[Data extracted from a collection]
============
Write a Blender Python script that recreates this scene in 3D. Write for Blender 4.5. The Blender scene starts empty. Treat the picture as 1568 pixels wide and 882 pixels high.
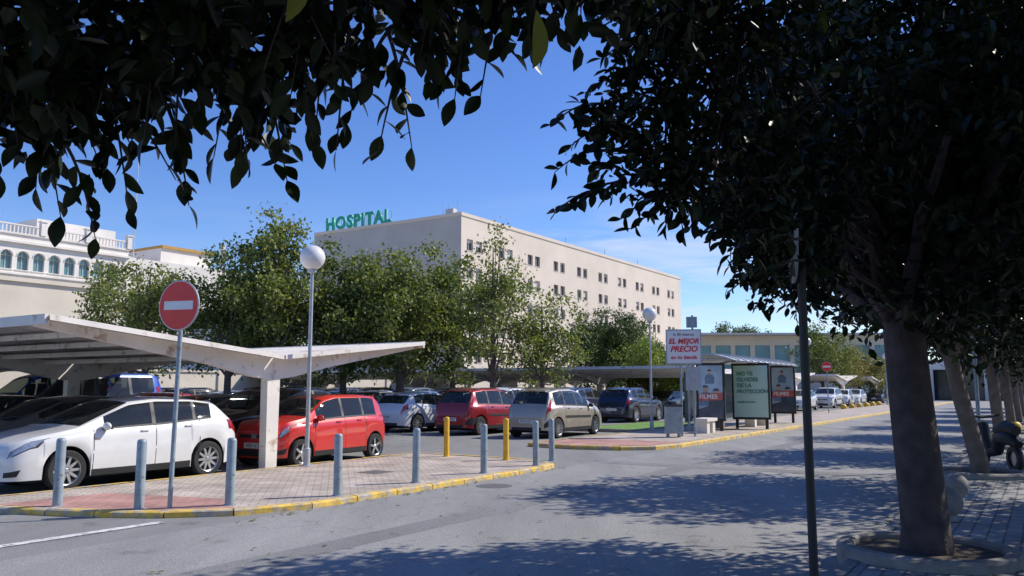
import bpy, math, random
import numpy as np
from mathutils import Vector, Matrix
rad=math.radians
random.seed(7)
RG=np.random.default_rng(11)
DX,DY=0.545,0.838
NX,NY=0.838,-0.545
def W(s,n,z=0.0): return (s*DX+n*NX, s*DY+n*NY, z)
scene=bpy.context.scene
# ------------------------------------------------------------------ materials
MATS={}
def _new(name):
    m=bpy.data.materials.new(name); m.use_nodes=True
    nt=m.node_tree; b=nt.nodes['Principled BSDF']; return m,nt,b
def col(c): return (c[0],c[1],c[2],1.0)
def mat(name,c,rough=0.6,metal=0.0,var=0.15,scale=3.0,bump=0.0,bscale=40.0,coat=0.0,spec=0.5,c2=None,c2amt=0.5,c2scale=0.6):
    if name in MATS: return MATS[name]
    m,nt,b=_new(name); N=nt.nodes; Lk=nt.links
    tc=N.new('ShaderNodeTexCoord')
    nz=N.new('ShaderNodeTexNoise'); nz.inputs['Scale'].default_value=scale; nz.inputs['Detail'].default_value=6
    Lk.new(tc.outputs['Object'],nz.inputs['Vector'])
    mp=N.new('ShaderNodeMapRange'); mp.inputs[1].default_value=0.3; mp.inputs[2].default_value=0.7
    mp.inputs[3].default_value=1-var; mp.inputs[4].default_value=1+var
    Lk.new(nz.outputs['Fac'],mp.inputs[0])
    mx=N.new('ShaderNodeMix'); mx.data_type='RGBA'; mx.blend_type='MULTIPLY'; mx.inputs[0].default_value=1
    if c2 is not None:
        n2=N.new('ShaderNodeTexNoise'); n2.inputs['Scale'].default_value=c2scale; n2.inputs['Detail'].default_value=8; n2.inputs['Roughness'].default_value=0.65
        Lk.new(tc.outputs['Object'],n2.inputs['Vector'])
        r=N.new('ShaderNodeMapRange'); r.inputs[1].default_value=0.62-0.25*c2amt; r.inputs[2].default_value=0.72-0.2*c2amt
        Lk.new(n2.outputs['Fac'],r.inputs[0])
        m2=N.new('ShaderNodeMix'); m2.data_type='RGBA'; m2.inputs[6].default_value=col(c); m2.inputs[7].default_value=col(c2)
        Lk.new(r.outputs[0],m2.inputs[0]); Lk.new(m2.outputs[2],mx.inputs[6])
    else: mx.inputs[6].default_value=col(c)
    Lk.new(mp.outputs[0],mx.inputs[7]); Lk.new(mx.outputs[2],b.inputs['Base Color'])
    b.inputs['Roughness'].default_value=rough; b.inputs['Metallic'].default_value=metal
    b.inputs['Coat Weight'].default_value=coat; b.inputs['Coat Roughness'].default_value=0.04
    b.inputs['Specular IOR Level'].default_value=spec
    if bump>0:
        n3=N.new('ShaderNodeTexNoise'); n3.inputs['Scale'].default_value=bscale; n3.inputs['Detail'].default_value=4
        Lk.new(tc.outputs['Object'],n3.inputs['Vector'])
        bp=N.new('ShaderNodeBump'); bp.inputs['Strength'].default_value=bump; bp.inputs['Distance'].default_value=0.02
        Lk.new(n3.outputs['Fac'],bp.inputs['Height']); Lk.new(bp.outputs[0],b.inputs['Normal'])
    MATS[name]=m; return m
def leafmat(name,c1,c2,trans=0.25,rough=0.45,spec=0.4):
    m,nt,b=_new(name); N=nt.nodes; Lk=nt.links
    g=N.new('ShaderNodeNewGeometry'); r=N.new('ShaderNodeValToRGB')
    r.color_ramp.elements[0].color=col(c1); r.color_ramp.elements[1].color=col(c2)
    Lk.new(g.outputs['Random Per Island'],r.inputs[0]); Lk.new(r.outputs[0],b.inputs['Base Color'])
    b.inputs['Roughness'].default_value=rough; b.inputs['Specular IOR Level'].default_value=spec
    if trans>0:
        t=N.new('ShaderNodeBsdfTranslucent'); mm=N.new('ShaderNodeMix'); mm.data_type='RGBA'; mm.blend_type='MULTIPLY'; mm.inputs[0].default_value=1
        Lk.new(r.outputs[0],mm.inputs[6]); mm.inputs[7].default_value=(1.5,1.5,0.7,1); Lk.new(mm.outputs[2],t.inputs['Color'])
        ms=N.new('ShaderNodeMixShader'); ms.inputs[0].default_value=trans
        Lk.new(b.outputs[0],ms.inputs[1]); Lk.new(t.outputs[0],ms.inputs[2]); Lk.new(ms.outputs[0],N['Material Output'].inputs['Surface'])
    return m
def asphalt(name,base,base2,rotz=0.0):
    m,nt,b=_new(name); N=nt.nodes; Lk=nt.links
    tc=N.new('ShaderNodeTexCoord')
    mpg=N.new('ShaderNodeMapping'); mpg.inputs['Rotation'].default_value=(0,0,rotz); mpg.inputs['Scale'].default_value=(1.0,0.22,1.0)
    Lk.new(tc.outputs['Object'],mpg.inputs[0])
    big=N.new('ShaderNodeTexNoise'); big.inputs['Scale'].default_value=0.7; big.inputs['Detail'].default_value=9; big.inputs['Roughness'].default_value=0.62
    Lk.new(mpg.outputs[0],big.inputs['Vector'])
    fine=N.new('ShaderNodeTexNoise'); fine.inputs['Scale'].default_value=55; fine.inputs['Detail'].default_value=3
    Lk.new(tc.outputs['Object'],fine.inputs['Vector'])
    r1=N.new('ShaderNodeMapRange'); r1.inputs[1].default_value=0.35; r1.inputs[2].default_value=0.65
    Lk.new(big.outputs['Fac'],r1.inputs[0])
    mx=N.new('ShaderNodeMix'); mx.data_type='RGBA'; mx.inputs[6].default_value=col(base); mx.inputs[7].default_value=col(base2)
    Lk.new(r1.outputs[0],mx.inputs[0])
    r2=N.new('ShaderNodeMapRange'); r2.inputs[1].default_value=0.3; r2.inputs[2].default_value=0.7; r2.inputs[3].default_value=0.7; r2.inputs[4].default_value=1.3
    Lk.new(fine.outputs['Fac'],r2.inputs[0])
    m2=N.new('ShaderNodeMix'); m2.data_type='RGBA'; m2.blend_type='MULTIPLY'; m2.inputs[0].default_value=1
    Lk.new(mx.outputs[2],m2.inputs[6]); Lk.new(r2.outputs[0],m2.inputs[7])
    vo=N.new('ShaderNodeTexVoronoi'); vo.feature='DISTANCE_TO_EDGE'; vo.inputs['Scale'].default_value=0.35
    wn=N.new('ShaderNodeTexNoise'); wn.inputs['Scale'].default_value=2.0; wn.inputs['Detail'].default_value=5
    Lk.new(tc.outputs['Object'],wn.inputs['Vector'])
    av=N.new('ShaderNodeVectorMath'); av.operation='ADD'; Lk.new(tc.outputs['Object'],av.inputs[0]); Lk.new(wn.outputs['Color'],av.inputs[1]); Lk.new(av.outputs[0],vo.inputs['Vector'])
    r3=N.new('ShaderNodeMapRange'); r3.inputs[1].default_value=0.0; r3.inputs[2].default_value=0.006; r3.inputs[3].default_value=0.65; r3.inputs[4].default_value=1.0
    Lk.new(vo.outputs['Distance'],r3.inputs[0])
    m3=N.new('ShaderNodeMix'); m3.data_type='RGBA'; m3.blend_type='MULTIPLY'; m3.inputs[0].default_value=1
    Lk.new(m2.outputs[2],m3.inputs[6]); Lk.new(r3.outputs[0],m3.inputs[7])
    sp=N.new('ShaderNodeTexNoise'); sp.inputs['Scale'].default_value=1.7; sp.inputs['Detail'].default_value=3; Lk.new(tc.outputs['Object'],sp.inputs['Vector'])
    r4=N.new('ShaderNodeMapRange'); r4.inputs[1].default_value=0.64; r4.inputs[2].default_value=0.72; r4.inputs[3].default_value=1; r4.inputs[4].default_value=.75; Lk.new(sp.outputs['Fac'],r4.inputs[0])
    m4=N.new('ShaderNodeMix'); m4.data_type='RGBA'; m4.blend_type='MULTIPLY'; m4.inputs[0].default_value=1
    Lk.new(m3.outputs[2],m4.inputs[6]); Lk.new(r4.outputs[0],m4.inputs[7]); Lk.new(m4.outputs[2],b.inputs['Base Color'])
    b.inputs['Roughness'].default_value=0.85; b.inputs['Specular IOR Level'].default_value=0.3
    bp=N.new('ShaderNodeBump'); bp.inputs['Strength'].default_value=0.3; bp.inputs['Distance'].default_value=0.01
    Lk.new(fine.outputs['Fac'],bp.inputs['Height']); Lk.new(bp.outputs[0],b.inputs['Normal'])
    return m
def paver(name,c1,c2,mortar,scale,rotz=0.0,bw=0.5,bh=0.25):
    m,nt,b=_new(name); N=nt.nodes; Lk=nt.links
    tc=N.new('ShaderNodeTexCoord'); mpg=N.new('ShaderNodeMapping'); mpg.inputs['Rotation'].default_value=(0,0,rotz)
    Lk.new(tc.outputs['Object'],mpg.inputs[0])
    br=N.new('ShaderNodeTexBrick'); br.inputs['Scale'].default_value=scale; br.inputs['Color1'].default_value=col(c1); br.inputs['Color2'].default_value=col(c2)
    br.inputs['Mortar'].default_value=col(mortar); br.inputs['Mortar Size'].default_value=0.02; br.inputs['Brick Width'].default_value=bw; br.inputs['Row Height'].default_value=bh
    Lk.new(mpg.outputs[0],br.inputs['Vector'])
    nz=N.new('ShaderNodeTexNoise'); nz.inputs['Scale'].default_value=1.4; nz.inputs['Detail'].default_value=8
    Lk.new(tc.outputs['Object'],nz.inputs['Vector'])
    r=N.new('ShaderNodeMapRange'); r.inputs[1].default_value=0.3; r.inputs[2].default_value=0.7; r.inputs[3].default_value=0.68; r.inputs[4].default_value=1.2
    Lk.new(nz.outputs['Fac'],r.inputs[0])
    mx=N.new('ShaderNodeMix'); mx.data_type='RGBA'; mx.blend_type='MULTIPLY'; mx.inputs[0].default_value=1
    Lk.new(br.outputs['Color'],mx.inputs[6]); Lk.new(r.outputs[0],mx.inputs[7]); Lk.new(mx.outputs[2],b.inputs['Base Color'])
    b.inputs['Roughness'].default_value=0.85
    bp=N.new('ShaderNodeBump'); bp.inputs['Strength'].default_value=0.4; bp.inputs['Distance'].default_value=0.01; bp.invert=True
    Lk.new(br.outputs['Fac'],bp.inputs['Height']); Lk.new(bp.outputs[0],b.inputs['Normal'])
    return m
ANG=math.atan2(DY,DX)
M_asph=asphalt('asphalt_lot',(0.20,0.198,0.190),(0.27,0.266,0.255),-ANG+math.pi/2)
M_road=asphalt('asphalt_road',(0.225,0.222,0.213),(0.32,0.315,0.30),-ANG+math.pi/2)
M_tile=paver('pavers_beige',(0.56,0.48,0.40),(0.43,0.365,0.305),(0.24,0.20,0.17),2.2,-ANG+math.pi/4)
M_tiler=paver('pavers_red',(0.54,0.29,0.24),(0.44,0.235,0.195),(0.28,0.17,0.14),2.2,-ANG)
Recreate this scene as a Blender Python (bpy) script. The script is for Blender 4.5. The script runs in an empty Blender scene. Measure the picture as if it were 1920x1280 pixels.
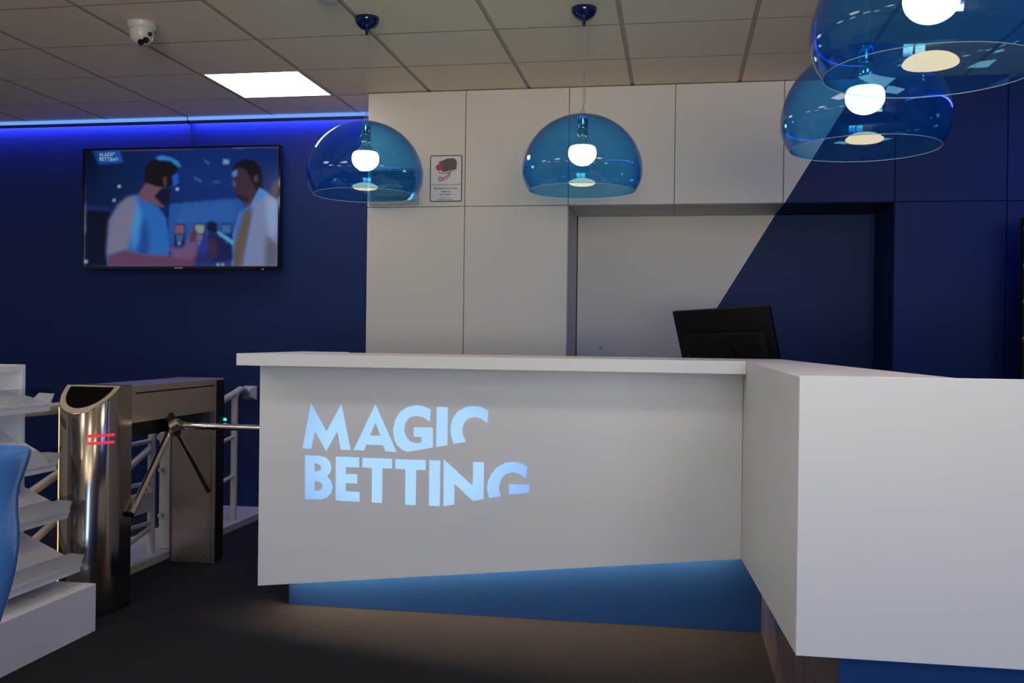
import bpy, bmesh, math, random
import numpy as np
from mathutils import Vector, Matrix

random.seed(7)
SC = bpy.context.scene
COL = SC.collection
PI = math.pi

# ------------------------------------------------------------------ materials
def new_mat(name):
    m = bpy.data.materials.new(name); m.use_nodes = True
    nt = m.node_tree
    for n in list(nt.nodes): nt.nodes.remove(n)
    out = nt.nodes.new('ShaderNodeOutputMaterial')
    return m, nt, out

def principled(name, col, rough=0.5, metal=0.0, spec=0.5, noise=0.0, nscale=8.0, bump=0.0, bscale=200.0, coat=0.0, stretch=None, rnoise=0.0):
    m, nt, out = new_mat(name)
    b = nt.nodes.new('ShaderNodeBsdfPrincipled')
    b.inputs['Roughness'].default_value = rough
    b.inputs['Metallic'].default_value = metal
    b.inputs['Specular IOR Level'].default_value = spec
    b.inputs['Coat Weight'].default_value = coat
    b.inputs['Base Color'].default_value = (*col, 1)
    tc = nt.nodes.new('ShaderNodeTexCoord')
    mp = nt.nodes.new('ShaderNodeMapping')
    nt.links.new(tc.outputs['Object'], mp.inputs['Vector'])
    if stretch: mp.inputs['Scale'].default_value = stretch
    if noise > 0 or rnoise > 0:
        n = nt.nodes.new('ShaderNodeTexNoise'); n.inputs['Scale'].default_value = nscale
        n.inputs['Detail'].default_value = 4
        nt.links.new(mp.outputs['Vector'], n.inputs['Vector'])
        if noise > 0:
            r = nt.nodes.new('ShaderNodeMix'); r.data_type = 'RGBA'
            r.inputs['A'].default_value = (*[c * (1 - noise) for c in col], 1)
            r.inputs['B'].default_value = (*[min(1, c * (1 + noise)) for c in col], 1)
            nt.links.new(n.outputs['Fac'], r.inputs['Factor'])
            nt.links.new(r.outputs['Result'], b.inputs['Base Color'])
        if rnoise > 0:
            q = nt.nodes.new('ShaderNodeMapRange')
            q.inputs['To Min'].default_value = max(0.02, rough - rnoise); q.inputs['To Max'].default_value = rough + rnoise
            nt.links.new(n.outputs['Fac'], q.inputs['Value']); nt.links.new(q.outputs['Result'], b.inputs['Roughness'])
    if bump > 0:
        n2 = nt.nodes.new('ShaderNodeTexNoise'); n2.inputs['Scale'].default_value = bscale
        nt.links.new(mp.outputs['Vector'], n2.inputs['Vector'])
        bp = nt.nodes.new('ShaderNodeBump'); bp.inputs['Strength'].default_value = bump; bp.inputs['Distance'].default_value = 0.002
        nt.links.new(n2.outputs['Fac'], bp.inputs['Height']); nt.links.new(bp.outputs['Normal'], b.inputs['Normal'])
    nt.links.new(b.outputs['BSDF'], out.inputs['Surface'])
    return m

def emission(name, col, strength):
    m, nt, out = new_mat(name)
    e = nt.nodes.new('ShaderNodeEmission')
    e.inputs['Color'].default_value = (*col, 1); e.inputs['Strength'].default_value = strength
    nt.links.new(e.outputs['Emission'], out.inputs['Surface'])
    return m

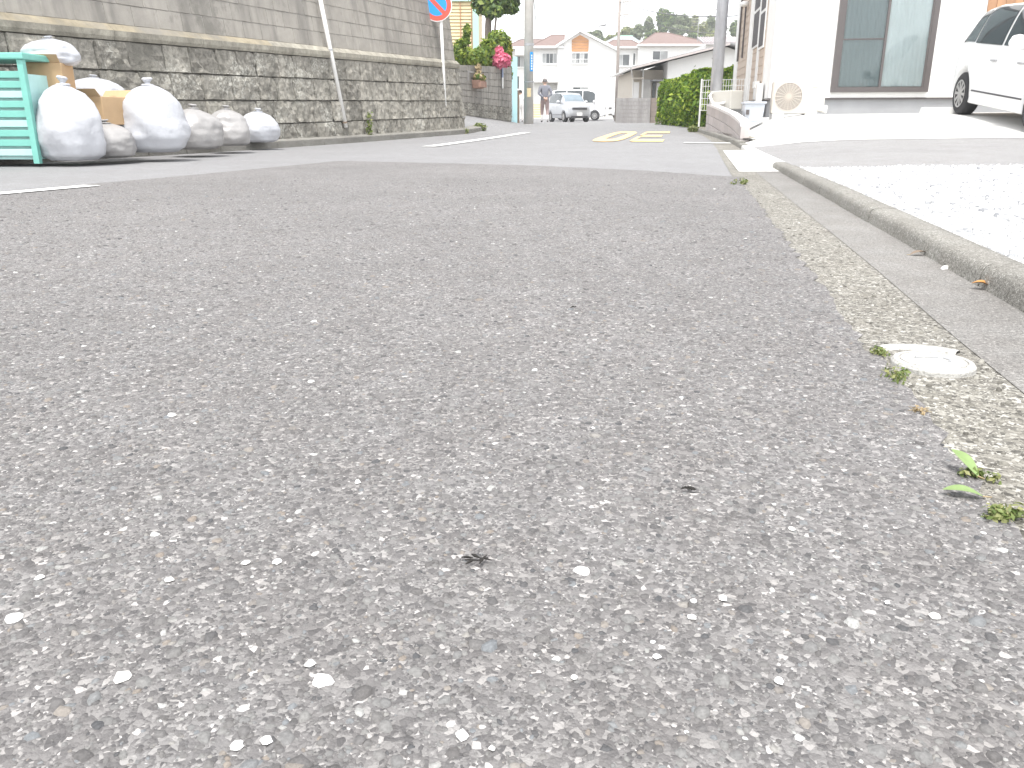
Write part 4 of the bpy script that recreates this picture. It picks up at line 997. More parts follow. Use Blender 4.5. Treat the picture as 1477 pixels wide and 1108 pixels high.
MB().box(X(917), .3, Z(113), X(931), 1.198, Z(111.5)).build('window_awning', M['wall_cream'], hD, local=True); MB().box(X(944), .3, Z(116), X(962.8), 1.198, Z(114.5)).build('window_awning', M['found'], hD, local=True)
MB().box(X(932), 1.0, 0, X(934), 1.195, Z(98)).build('porch_post', M['white_metal'], hD, local=True)

# grey block wall by the junction
Y = 31.5; a, b_ = at(888, 178, Y), at(937, 178, Y); zt = at(900, 143.5, Y).z
gwl = thing('grey_block_wall', (a.x, Y, a.z), 0, 'low grey concrete block wall standing between the parked vehicles and the hedge', 'block wall')
Wd = b_.x - a.x; Ht = zt - a.z + .05
MB().box(.005, .012, -.2, Wd - .005, .15, Ht - .01).build('mortar_backing', M['mortar2'], gwl, local=True)
m_ = MB(); nr, ncx = 7, 11
for r_ in range(nr):
    for k in range(ncx + 1):
        xa = max(0, (k - (.5 if r_ % 2 else 0)) / ncx * Wd); xb = min(Wd, (k + 1 - (.5 if r_ % 2 else 0)) / ncx * Wd)
        if xb - xa > .02: m_.box(xa + .006, 0, -.05 + r_ * (Ht + .05) / nr + .006, xb - .006, .16, -.05 + (r_ + 1) * (Ht + .05) / nr - .004)
tag(m_.build('blocks', M['grey_block'], gwl, local=True), kind='stuff')
bw = thing('brown_block_wall', at(940, 177, 31.6), 0, 'short brown block wall between the grey block wall and the hedge', 'block wall')
m_ = MB()
for r_ in range(6):
    for k in range(3): m_.box(-.06 + k * .30 + .004, 0, -.1 + r_ * .16 + .004, .24 + k * .30 - .004, .15, .06 + r_ * .16 - .003)
tag(m_.build('blocks', M['brown_block'], bw, local=True), kind='stuff')
MB().box(-.05, .01, -.1, .83, .14, .85).build('mortar_backing', M['mortar'], bw, local=True)

# hedge
h0, h1, h2 = at(947, 178, 28.2), at(996, 181, 23.2), at(1052, 179, 22.0); hz0 = gz(h1.x, h1.y) - .05
hg_ = thing('hedge', (h1.x, h1.y, hz0), 0, 'tall clipped bright green hedge on the right of the road', 'hedge')
r = np.random.default_rng(77); N = 15000
def hpoly(a, b_, depth, n, zt0, zt1, seed):
    """leaves over the front face and top of a clipped hedge run, lumpy and uneven"""
    r = np.random.default_rng(seed); t = r.random(n); d = (b_ - a); L_ = d.xy.length; nx2, ny2 = d.y / L_, -d.x / L_
    face = r.random(n) < .68; q = r.random(n)
    zt = zt0 + (zt1 - zt0) * t
    z = np.where(face, q * zt, zt); dep = np.where(face, 0, q * depth)
    lump = np.array([noise.noise(Vector((tt * L_ * 1.6, zz * 1.9, seed))) for tt, zz in zip(t, z)])
    z = np.where(face, z, z + lump * .10); dep = dep - np.where(face, lump * .15, 0) + np.abs(r.normal(0, .05, n))
    rnd = np.clip((z - zt + .2) / .2, 0, 1) * face; dep += rnd ** 2 * .12
    # thinner at the foot
    keep = ~((z < .22) & face & (r.random(n) < .6))
    P = np.stack([a.x + d.x * t - nx2 * dep, a.y + d.y * t - ny2 * dep, hz0 + z], 1)[keep]; n = len(P)
    f2 = face[keep]
    nn = np.where(f2[:, None], np.array([[nx2, ny2, .35]]), np.array([[0, 0, 1.0]])) + r.normal(0, .5, (n, 3)); nn /= np.linalg.norm(nn, axis=1)[:, None]
    aa = np.cross(nn, r.normal(size=(n, 3))); aa /= np.linalg.norm(aa, axis=1)[:, None]; bb = np.cross(nn, aa); s_ = (.045 * (.6 + .8 * r.random(n)))[:, None]
    V = np.stack([P - aa * s_, P + bb * s_ * .55 + nn * s_ * .12, P + aa * s_, P - bb * s_ * .55 + nn * s_ * .12], 1).reshape(-1, 3)
    i0 = np.arange(n)[:, None] * 4
    return V, np.concatenate([i0 + np.array([[0, 1, 2]]), i0 + np.array([[0, 2, 3]])], 0)
V1, F1 = hpoly(h0, h1, .8, 9000, 1.38, 1.46, 3); V2, F2 = hpoly(h1, h2, .8, 5500, 1.46, 1.50, 5)
hend = Vector((h0.x + .7, h0.y + .5, 0)); V3, F3 = hpoly(hend, h0, .4, 1500, 1.30, 1.38, 8)
V4, F4 = hpoly(h2, Vector((h2.x + 3, h2.y + .3, 0)), .8, 5000, 1.5, 1.75, 9)
Vs = [V1, V2, V3, V4]; Fs = []; off = 0
for V, F in ((V1, F1), (V2, F2), (V3, F3), (V4, F4)): Fs.append(F + off); off += len(V)
npmesh('foliage', np.concatenate(Vs), np.concatenate(Fs), M['hedge'], hg_)
m_ = MB()
for a, b_ in ((h0, h1), (h1, h2), (h2, Vector((h2.x + 3, h2.y + .3, 0)))):
    d = (b_ - a); n2 = Vector((d.y, -d.x, 0)).normalized()
    for k in range(9):
        q = a + d * (k + .5) / 9 - n2 * .3; m_.tube([(q.x, q.y, hz0 - .1), (q.x + .02, q.y, hz0 + .7), (q.x + .08, q.y + .04, hz0 + 1.25)], [.03, .025, .01], 6)
m_.build('stems', M['bark'], hg_)
# dense inner twigs so that the hedge does not show daylight
V, F = leaves([((*(h0.lerp(h1, t).xy - Vector(((h1 - h0).y, -(h1 - h0).x)).normalized() * .4), hz0 + .68), (.5, .42, .66)) for t in (.1, .3, .5, .7, .9)] + [((*(h1.lerp(h2, t) + Vector((.05, .42, 0))).xy, hz0 + .7), (.45, .38, .68)) for t in (.15, .5, .85, 1.3, 1.8, 2.4)], 9000, .075, 17, fill=.9)
npmesh('inner_foliage', V, F, M['hedge'], hg_)
# mesh fence in front of hedge at right
mf = thing('mesh_fence', at(1010, 156, 19.5), 0, 'pale wire mesh fence panel between the hedge and the steel pole', 'fence')
fa, fb_ = at(1009, 153, 19.6), at(1075, 150, 19.0); zt_ = at(1010, 116, 19.6).z; zb_ = fa.z - .1
m_ = MB()
for k in range(19):
    q = fa.lerp(fb_, k / 18); m_.tube([(q.x, q.y, zb_), (q.x, q.y, zt_)], .006, 5)
for k in range(6): z = zb_ + (zt_ - zb_) * k / 5; m_.tube([(fa.x, fa.y, z), (fb_.x, fb_.y, z)], .006, 5)
m_.build('wire_mesh', M['white_metal'], mf)
for t in (0.02, .45, .98): q = fa.lerp(fb_, t); MB().tube([(q.x, q.y + .02, zb_ - .4), (q.x, q.y + .02, zt_ + .03)], .022, 8).build('post', M['white_metal'], mf)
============
## EXERCISE
Only the lines from the one containing "Write part 4" through the one containing "M['white_metal'], hD, local=True)" are to be extracted, exactly as they appear, with both ends included.

## WORKED ANSWER
Write part 4 of the bpy script that recreates this picture. It picks up at line 997. More parts follow. Use Blender 4.5. Treat the picture as 1477 pixels wide and 1108 pixels high.
MB().box(X(917), .3, Z(113), X(931), 1.198, Z(111.5)).build('window_awning', M['wall_cream'], hD, local=True); MB().box(X(944), .3, Z(116), X(962.8), 1.198, Z(114.5)).build('window_awning', M['found'], hD, local=True)
MB().box(X(932), 1.0, 0, X(934), 1.195, Z(98)).build('porch_post', M['white_metal'], hD, local=True)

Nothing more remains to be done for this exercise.